И в эмиграции Дубровинский открылся товарищам с новой, незнакомой им стороны. Организатор-практик стал острым полемистом, оратор сделался усидчивым сотрудником газеты «Пролетарий» и показал себя вдумчивым, эрудированным философом.

Борьба на философском фронте в эти годы выдвинулась на передний план партийной работы. Новейшие открытия в естествознании ломали старые представления о материи.

Материя рушится, материя исчезает, гибнет сама наука о материи, о каком философском материализме может идти речь!

Так казалось не только некоторым «философам», но и крупным ученым-естествоиспытателям, когда они узнали об электроне, радиоактивности, превращениях химических элементов из одного в другой.

Последователи австрийского философа Маха, воспользовавшись наметившимся «кризисом естествознания», усилили нападки на диалектический материализм. Махизм был не чем иным, как утонченным, подновленным идеализмом.

Во главе русских философов «новой школы» стояли Луначарский, Богданов, Базаров.
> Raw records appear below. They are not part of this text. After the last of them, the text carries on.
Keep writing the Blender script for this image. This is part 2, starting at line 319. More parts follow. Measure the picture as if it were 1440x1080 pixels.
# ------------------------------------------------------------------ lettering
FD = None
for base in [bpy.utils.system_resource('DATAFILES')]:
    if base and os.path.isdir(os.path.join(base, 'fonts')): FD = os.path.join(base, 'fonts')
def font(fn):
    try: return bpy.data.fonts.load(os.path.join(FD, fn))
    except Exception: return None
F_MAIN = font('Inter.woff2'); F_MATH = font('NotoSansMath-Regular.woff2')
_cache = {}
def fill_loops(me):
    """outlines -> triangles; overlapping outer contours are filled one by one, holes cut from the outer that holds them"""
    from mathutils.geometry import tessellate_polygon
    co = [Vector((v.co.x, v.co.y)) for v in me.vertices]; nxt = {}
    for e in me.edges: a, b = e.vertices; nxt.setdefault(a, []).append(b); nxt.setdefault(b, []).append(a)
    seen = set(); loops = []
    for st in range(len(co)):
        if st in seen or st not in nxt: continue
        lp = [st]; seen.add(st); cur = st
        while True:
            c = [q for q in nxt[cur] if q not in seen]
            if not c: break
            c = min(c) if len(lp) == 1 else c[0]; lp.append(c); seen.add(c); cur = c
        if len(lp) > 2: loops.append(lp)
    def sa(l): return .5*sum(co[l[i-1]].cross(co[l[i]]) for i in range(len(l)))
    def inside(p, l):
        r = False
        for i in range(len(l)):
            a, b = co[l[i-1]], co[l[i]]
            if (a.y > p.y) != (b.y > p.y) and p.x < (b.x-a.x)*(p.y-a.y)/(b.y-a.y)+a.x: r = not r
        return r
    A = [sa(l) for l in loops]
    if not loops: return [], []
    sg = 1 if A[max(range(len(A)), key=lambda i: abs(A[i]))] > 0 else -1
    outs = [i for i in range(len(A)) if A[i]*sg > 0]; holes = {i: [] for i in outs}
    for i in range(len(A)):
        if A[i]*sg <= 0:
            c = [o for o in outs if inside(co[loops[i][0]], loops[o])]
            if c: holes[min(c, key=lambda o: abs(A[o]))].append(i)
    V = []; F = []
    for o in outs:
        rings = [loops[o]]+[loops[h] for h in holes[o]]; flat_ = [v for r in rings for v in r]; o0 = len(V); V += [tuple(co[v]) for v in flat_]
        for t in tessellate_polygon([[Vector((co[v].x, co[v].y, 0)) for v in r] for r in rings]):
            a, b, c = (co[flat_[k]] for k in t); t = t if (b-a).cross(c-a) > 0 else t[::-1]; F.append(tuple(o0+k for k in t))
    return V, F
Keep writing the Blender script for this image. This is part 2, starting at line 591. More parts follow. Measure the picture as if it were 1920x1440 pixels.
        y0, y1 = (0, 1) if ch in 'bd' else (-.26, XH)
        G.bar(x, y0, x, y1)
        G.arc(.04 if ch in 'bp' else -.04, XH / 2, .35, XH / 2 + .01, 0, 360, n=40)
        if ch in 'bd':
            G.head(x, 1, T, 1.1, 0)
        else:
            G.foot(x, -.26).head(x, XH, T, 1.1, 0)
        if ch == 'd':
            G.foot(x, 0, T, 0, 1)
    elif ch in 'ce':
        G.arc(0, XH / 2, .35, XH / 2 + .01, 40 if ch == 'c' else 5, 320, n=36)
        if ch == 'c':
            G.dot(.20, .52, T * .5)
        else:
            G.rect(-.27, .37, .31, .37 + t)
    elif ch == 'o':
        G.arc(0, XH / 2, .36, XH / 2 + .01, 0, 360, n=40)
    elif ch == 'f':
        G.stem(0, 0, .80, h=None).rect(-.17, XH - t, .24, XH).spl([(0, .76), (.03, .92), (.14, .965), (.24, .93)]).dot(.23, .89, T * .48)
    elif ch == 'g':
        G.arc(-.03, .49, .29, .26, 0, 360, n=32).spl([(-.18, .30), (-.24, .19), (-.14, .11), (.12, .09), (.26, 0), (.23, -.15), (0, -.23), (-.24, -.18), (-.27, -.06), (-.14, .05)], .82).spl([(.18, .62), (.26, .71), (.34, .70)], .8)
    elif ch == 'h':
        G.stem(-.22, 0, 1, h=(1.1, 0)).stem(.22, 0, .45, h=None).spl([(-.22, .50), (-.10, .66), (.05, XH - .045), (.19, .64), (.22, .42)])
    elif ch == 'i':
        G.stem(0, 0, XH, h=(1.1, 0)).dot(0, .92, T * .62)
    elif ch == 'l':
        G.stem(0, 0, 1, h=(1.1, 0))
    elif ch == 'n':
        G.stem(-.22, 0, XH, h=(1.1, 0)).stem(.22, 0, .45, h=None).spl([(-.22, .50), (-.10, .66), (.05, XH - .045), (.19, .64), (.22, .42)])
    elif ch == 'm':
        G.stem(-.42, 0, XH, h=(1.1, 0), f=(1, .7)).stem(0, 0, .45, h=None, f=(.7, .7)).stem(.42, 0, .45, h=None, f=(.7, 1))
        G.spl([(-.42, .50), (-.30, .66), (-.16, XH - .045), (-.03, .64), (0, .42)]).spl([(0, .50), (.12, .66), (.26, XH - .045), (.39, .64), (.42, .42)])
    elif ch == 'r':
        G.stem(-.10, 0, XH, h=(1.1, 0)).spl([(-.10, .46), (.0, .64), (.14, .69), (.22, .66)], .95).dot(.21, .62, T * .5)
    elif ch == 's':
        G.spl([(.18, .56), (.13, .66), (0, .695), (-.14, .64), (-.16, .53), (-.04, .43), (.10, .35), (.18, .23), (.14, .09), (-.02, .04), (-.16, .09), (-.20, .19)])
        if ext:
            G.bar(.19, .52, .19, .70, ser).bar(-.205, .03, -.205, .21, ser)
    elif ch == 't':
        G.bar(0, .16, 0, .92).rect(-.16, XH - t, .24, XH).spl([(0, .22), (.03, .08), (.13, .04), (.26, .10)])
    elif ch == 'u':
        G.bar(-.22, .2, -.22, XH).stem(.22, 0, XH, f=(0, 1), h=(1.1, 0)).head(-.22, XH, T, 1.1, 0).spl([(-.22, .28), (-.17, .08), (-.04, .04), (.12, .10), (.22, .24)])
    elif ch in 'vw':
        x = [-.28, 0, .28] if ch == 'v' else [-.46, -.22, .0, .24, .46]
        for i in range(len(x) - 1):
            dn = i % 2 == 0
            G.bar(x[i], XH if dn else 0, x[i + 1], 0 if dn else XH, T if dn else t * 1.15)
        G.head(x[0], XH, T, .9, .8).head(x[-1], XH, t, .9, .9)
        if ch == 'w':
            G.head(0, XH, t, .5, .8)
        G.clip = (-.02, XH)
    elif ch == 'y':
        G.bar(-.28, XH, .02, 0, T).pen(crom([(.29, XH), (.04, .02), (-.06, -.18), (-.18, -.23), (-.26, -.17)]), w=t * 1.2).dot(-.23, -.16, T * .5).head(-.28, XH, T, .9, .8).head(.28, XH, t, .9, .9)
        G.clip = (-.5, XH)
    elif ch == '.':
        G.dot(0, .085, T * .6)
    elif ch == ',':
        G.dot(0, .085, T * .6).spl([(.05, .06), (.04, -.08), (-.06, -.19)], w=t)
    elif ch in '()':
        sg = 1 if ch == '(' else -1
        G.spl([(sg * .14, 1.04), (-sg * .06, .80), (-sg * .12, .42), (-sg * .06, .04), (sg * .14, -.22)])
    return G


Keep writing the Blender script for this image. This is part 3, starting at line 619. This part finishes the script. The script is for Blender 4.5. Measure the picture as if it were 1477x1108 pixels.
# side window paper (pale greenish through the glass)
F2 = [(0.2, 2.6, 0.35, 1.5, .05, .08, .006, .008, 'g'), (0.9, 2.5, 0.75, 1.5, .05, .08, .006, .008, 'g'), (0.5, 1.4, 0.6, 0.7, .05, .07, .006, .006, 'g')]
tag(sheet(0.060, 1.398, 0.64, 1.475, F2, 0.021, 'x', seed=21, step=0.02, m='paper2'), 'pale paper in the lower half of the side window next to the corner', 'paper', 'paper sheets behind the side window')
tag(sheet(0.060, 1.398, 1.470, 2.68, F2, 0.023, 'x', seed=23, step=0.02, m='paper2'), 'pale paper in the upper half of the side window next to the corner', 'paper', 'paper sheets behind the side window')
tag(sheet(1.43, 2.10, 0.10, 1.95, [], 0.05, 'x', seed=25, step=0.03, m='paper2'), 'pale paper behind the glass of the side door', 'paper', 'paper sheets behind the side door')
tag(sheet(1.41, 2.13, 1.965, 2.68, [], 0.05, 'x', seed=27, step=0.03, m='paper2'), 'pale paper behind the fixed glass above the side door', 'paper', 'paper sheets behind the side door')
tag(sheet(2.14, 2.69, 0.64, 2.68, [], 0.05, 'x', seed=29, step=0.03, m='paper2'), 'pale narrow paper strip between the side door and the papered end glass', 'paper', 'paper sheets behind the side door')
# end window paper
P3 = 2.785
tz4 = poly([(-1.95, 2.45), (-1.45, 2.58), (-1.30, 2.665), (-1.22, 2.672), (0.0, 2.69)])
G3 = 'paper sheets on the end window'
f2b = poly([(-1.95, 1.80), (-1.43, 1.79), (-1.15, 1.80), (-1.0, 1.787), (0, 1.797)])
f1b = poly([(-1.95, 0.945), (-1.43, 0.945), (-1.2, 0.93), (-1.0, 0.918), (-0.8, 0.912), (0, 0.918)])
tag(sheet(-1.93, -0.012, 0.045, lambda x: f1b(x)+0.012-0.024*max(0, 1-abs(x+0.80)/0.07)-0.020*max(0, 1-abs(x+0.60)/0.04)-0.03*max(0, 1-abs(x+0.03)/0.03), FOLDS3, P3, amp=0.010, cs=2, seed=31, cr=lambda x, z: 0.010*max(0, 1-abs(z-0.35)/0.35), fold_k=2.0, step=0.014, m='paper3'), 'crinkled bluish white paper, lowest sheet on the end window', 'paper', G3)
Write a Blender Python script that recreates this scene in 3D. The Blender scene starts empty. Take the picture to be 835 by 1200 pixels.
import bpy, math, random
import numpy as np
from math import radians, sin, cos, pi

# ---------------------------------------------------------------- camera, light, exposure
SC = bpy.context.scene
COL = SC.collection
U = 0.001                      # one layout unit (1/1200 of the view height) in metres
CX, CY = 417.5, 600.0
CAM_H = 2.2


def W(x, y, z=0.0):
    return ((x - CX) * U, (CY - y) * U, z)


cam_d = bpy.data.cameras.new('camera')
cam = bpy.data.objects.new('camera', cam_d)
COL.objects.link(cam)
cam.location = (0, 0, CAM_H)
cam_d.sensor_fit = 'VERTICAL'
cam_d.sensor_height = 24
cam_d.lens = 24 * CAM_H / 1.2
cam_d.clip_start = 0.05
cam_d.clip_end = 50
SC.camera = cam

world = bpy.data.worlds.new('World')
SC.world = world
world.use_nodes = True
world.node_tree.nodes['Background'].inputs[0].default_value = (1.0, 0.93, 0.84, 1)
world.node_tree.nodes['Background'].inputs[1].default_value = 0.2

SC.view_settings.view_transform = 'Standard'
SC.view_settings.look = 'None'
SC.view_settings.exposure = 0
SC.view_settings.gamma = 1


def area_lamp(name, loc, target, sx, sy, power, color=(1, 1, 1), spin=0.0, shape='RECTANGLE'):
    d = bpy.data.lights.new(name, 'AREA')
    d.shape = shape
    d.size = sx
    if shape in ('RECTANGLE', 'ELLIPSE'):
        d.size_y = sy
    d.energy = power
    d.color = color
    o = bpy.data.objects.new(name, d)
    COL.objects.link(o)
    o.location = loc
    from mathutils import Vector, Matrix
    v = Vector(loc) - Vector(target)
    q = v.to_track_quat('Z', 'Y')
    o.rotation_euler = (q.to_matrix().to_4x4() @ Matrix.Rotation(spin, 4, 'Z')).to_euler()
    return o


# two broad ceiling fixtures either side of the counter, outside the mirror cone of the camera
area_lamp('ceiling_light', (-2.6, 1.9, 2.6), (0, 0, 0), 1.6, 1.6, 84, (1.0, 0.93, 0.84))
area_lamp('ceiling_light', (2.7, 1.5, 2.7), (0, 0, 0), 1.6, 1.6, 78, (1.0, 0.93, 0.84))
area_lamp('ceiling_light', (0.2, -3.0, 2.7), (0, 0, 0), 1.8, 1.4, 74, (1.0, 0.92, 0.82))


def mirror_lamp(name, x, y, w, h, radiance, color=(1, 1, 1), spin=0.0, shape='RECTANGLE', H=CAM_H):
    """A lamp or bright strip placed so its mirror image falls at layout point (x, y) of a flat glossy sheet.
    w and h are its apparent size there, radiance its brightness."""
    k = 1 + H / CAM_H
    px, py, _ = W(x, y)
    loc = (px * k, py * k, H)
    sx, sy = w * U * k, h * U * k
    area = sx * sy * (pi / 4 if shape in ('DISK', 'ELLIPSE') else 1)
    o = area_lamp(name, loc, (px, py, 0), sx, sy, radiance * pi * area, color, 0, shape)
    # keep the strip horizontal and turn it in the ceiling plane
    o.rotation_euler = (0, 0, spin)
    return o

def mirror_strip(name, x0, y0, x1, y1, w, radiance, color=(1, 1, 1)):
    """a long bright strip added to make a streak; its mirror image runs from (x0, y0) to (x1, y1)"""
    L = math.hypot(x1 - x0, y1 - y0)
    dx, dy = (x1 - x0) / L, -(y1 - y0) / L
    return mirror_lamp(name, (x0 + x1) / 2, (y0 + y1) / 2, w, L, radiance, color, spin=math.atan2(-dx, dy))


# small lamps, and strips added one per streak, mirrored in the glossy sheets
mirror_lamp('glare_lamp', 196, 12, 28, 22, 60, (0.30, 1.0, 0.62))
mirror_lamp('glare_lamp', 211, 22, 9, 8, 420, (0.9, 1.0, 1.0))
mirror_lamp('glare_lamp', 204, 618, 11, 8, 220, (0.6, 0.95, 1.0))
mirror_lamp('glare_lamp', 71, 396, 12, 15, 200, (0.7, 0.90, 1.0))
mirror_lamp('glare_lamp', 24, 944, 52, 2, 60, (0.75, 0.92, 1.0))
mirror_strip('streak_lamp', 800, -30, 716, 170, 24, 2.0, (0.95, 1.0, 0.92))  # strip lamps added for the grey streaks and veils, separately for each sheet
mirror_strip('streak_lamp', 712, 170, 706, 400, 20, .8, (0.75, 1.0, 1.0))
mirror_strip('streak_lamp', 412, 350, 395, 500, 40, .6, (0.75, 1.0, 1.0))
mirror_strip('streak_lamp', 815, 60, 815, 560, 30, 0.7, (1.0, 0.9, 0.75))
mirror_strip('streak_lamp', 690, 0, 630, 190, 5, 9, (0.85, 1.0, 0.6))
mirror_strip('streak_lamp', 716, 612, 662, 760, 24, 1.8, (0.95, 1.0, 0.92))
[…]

В России вышел их сборник «Очерки по философии марксизма». Это было искажение марксизма. И Ленин повел решительную борьбу с этими «философами», отстаивая чистоту марксистского мировоззрения. Плеханов тоже ополчился на них.

Дубровинский виделся с Плехановым. Ленину и Иосифу Федоровичу, как членам редакции «Пролетария», было очень важно знать, чью сторону возьмет Георгий Валентинович, когда в редакции разгорится борьба. Ведь Богданов тоже был членом редакции.

Плеханов встал на сторону Ленина. Но он боролся с Богдановым вяло, неохотно. Его статьи были настолько мудрено написаны, что их могли понять только специалисты-философы. А ведь борьба с Богдановым, Луначарским была не просто теоретическим спором. Это была борьба за идейно-философские основы партии. К ней жадно прислушивались молодые члены РСДРП, не искушенные в философии.